As my colleague Randy Holhut has noted, “A week rarely goes by without hearing from a reader, a subject of one of her news stories, or a town or state official, praising Olga for the quality of her work.”

Holhut describes Peters as “a thorough, conscientious reporter who always takes the extra step, makes the extra phone call, asks the right questions, and does the necessary research to transform an ordinary news story into solid, factual, and interesting reporting that gets noticed and effects change.

“Her range as a general assignment reporter is extraordinary, but she has shown herself to be more than capable of taking on big projects and following them through to the end,” he continues. “She has the empathy and caring that makes her subjects open up and reveal themselves, while at the same time, the toughness to not be spun by her sources.”

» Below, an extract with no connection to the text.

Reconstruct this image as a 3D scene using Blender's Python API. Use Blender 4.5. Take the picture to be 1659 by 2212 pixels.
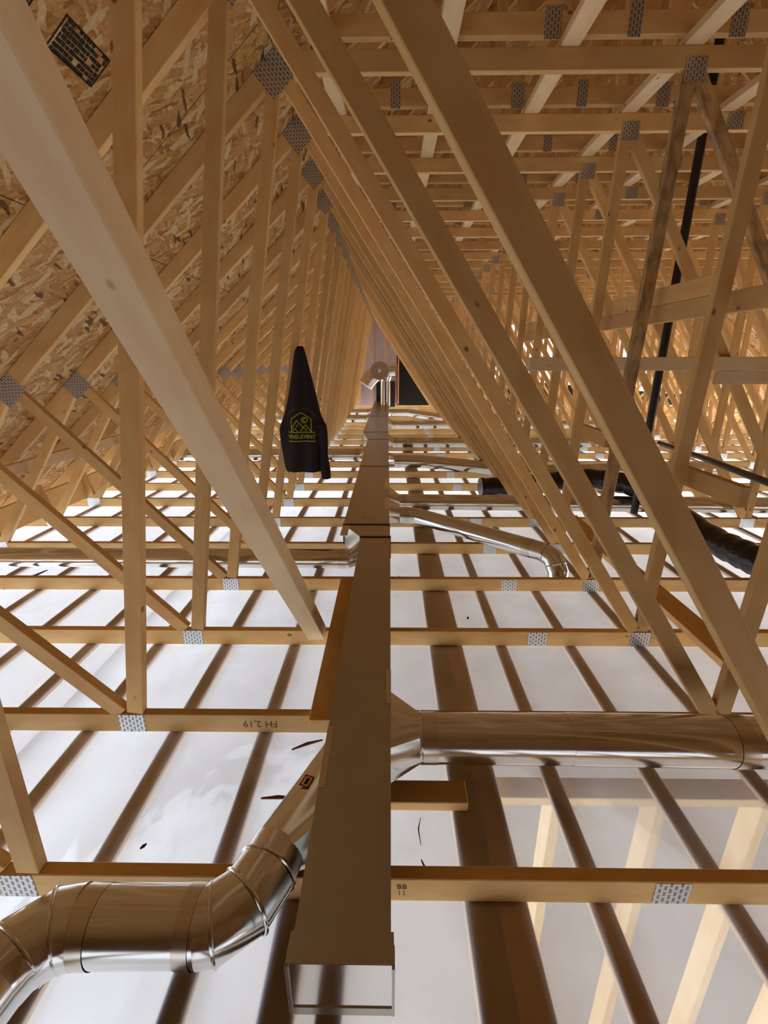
import bpy, bmesh, math, random
from mathutils import Vector, Matrix, noise

random.seed(7)
for o in list(bpy.data.objects):
    bpy.data.objects.remove(o)
SC = bpy.context.scene
COL = SC.collection
R = math.radians

# ------------------------------------------------------------------ camera
EYE = Vector((0, 0, 1.46))                       # attic floor (underside of the joists) is z = 0
cd = bpy.data.cameras.new('camera')
cam = bpy.data.objects.new('camera', cd)
COL.objects.link(cam)
cd.sensor_fit = 'HORIZONTAL'
cd.sensor_width = 36
cd.lens = 36 * 979.9 / 1659
cd.clip_start = 0.02
cam.location = EYE
# pitch 18.493 down, yaw and roll from the photograph's vanishing points
rm = Matrix.Rotation(R(0.770), 4, 'Z') @ Matrix.Rotation(R(90 - 18.493), 4, 'X') @ Matrix.Rotation(R(-0.161), 4, 'Z')
cam.rotation_euler = rm.to_euler()
SC.camera = cam

# ------------------------------------------------------------------ world, lights, exposure
W = bpy.data.worlds.new('world')
SC.world = W
W.use_nodes = True
bg = W.node_tree.nodes['Background']
bg.inputs[0].default_value = (0.80, 0.90, 1.0, 1)
bg.inputs[1].default_value = 4.0
SC.view_settings.view_transform = 'Standard'
SC.view_settings.look = 'None'
SC.view_settings.gamma = 1
SC.view_settings.use_curve_mapping = False
SC.view_settings.exposure = -1.2
cy = SC.cycles
cy.use_denoising = True
cy.use_adaptive_sampling = True
cy.adaptive_threshold = 0.06
cy.adaptive_min_samples = 20
cy.max_bounces = 8
cy.diffuse_bounces = 4
cy.glossy_bounces = 4
cy.transmission_bounces = 6
cy.transparent_max_bounces = 8
cy.sample_clamp_indirect = 6
cy.caustics_reflective = False
cy.caustics_refractive = False


def window_light(name, loc, rot, sx, sy, power, col):
    ld = bpy.data.lights.new(name, 'AREA')
    ld.shape = 'RECTANGLE'
    ld.size, ld.size_y = sx, sy
    ld.energy = power
    ld.color = col
    o = bpy.data.objects.new(name, ld)
    COL.objects.link(o)
    o.location = loc
    o.rotation_euler = rot
    return o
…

On so many levels, as an editor, a mentor, and a friend, I've witnessed Olga Peters' remarkable and tireless eight-year journey. I'll miss her quiet strength and reserve, her wise counsel, her poise and diplomacy, her gentle analysis, her smart and devilish sense of humor, the fun shock of turquoise or pink in her hair. I'll miss overhearing her interview sign-off (“Is there anything you wish I'd asked you?”), just as I'll miss overhearing her British-infused invective (“Oh, bloody hell!”) after hanging up from an interview where - as happens every now and then - a government source says exactly nothing.

Man, we will miss her.

* * *

I had hoped to announce exactly what we would be doing in response to this big change in our newsroom, and here's a confession: I just don't know yet.

The best news: although she's no longer on staff, Peters won't be gone entirely, as she has agreed to do stories every now and then. I really appreciate the enthusiasm of Kelli Corbiel, the owner of WTSA, who could not be more supportive of the idea that ultimately, we're all here to serve southern Vermont. (For the record, Peters tried to turn in her keys, and I wouldn't take them back. No pressure.)

I do know that this paper shines when, instead of trying too hard, we let the unexpected happen. Part of our nonprofit mission is media education, and one of my greatest professional joys has been to see Peters come to the newsroom with an unconventional background and blossom as a good journalist with integrity. So I'm following my instinct and will take it slowly.

In the meantime, you will see more writing from the rest of us here. And, as always, we love apprentices and interns of all ages working and learning in our newsroom. Small papers like ours are wonderful training grounds for the next generation of journalists.

A news operation is only as good as the people who are doing the legwork, writing the stories, taking the photos, designing the pages, crafting the headlines. The Commons has blossomed because Peters has blossomed.

By virtue of her doing her job so well, Peters has served as an ambassador to the public. Her contributions to the growth, maturity, and success of this newspaper cannot be overstated.

I hope our friends at WTSA are just as lucky as we have been here, and I hope that over the next few months we will see the process begin anew.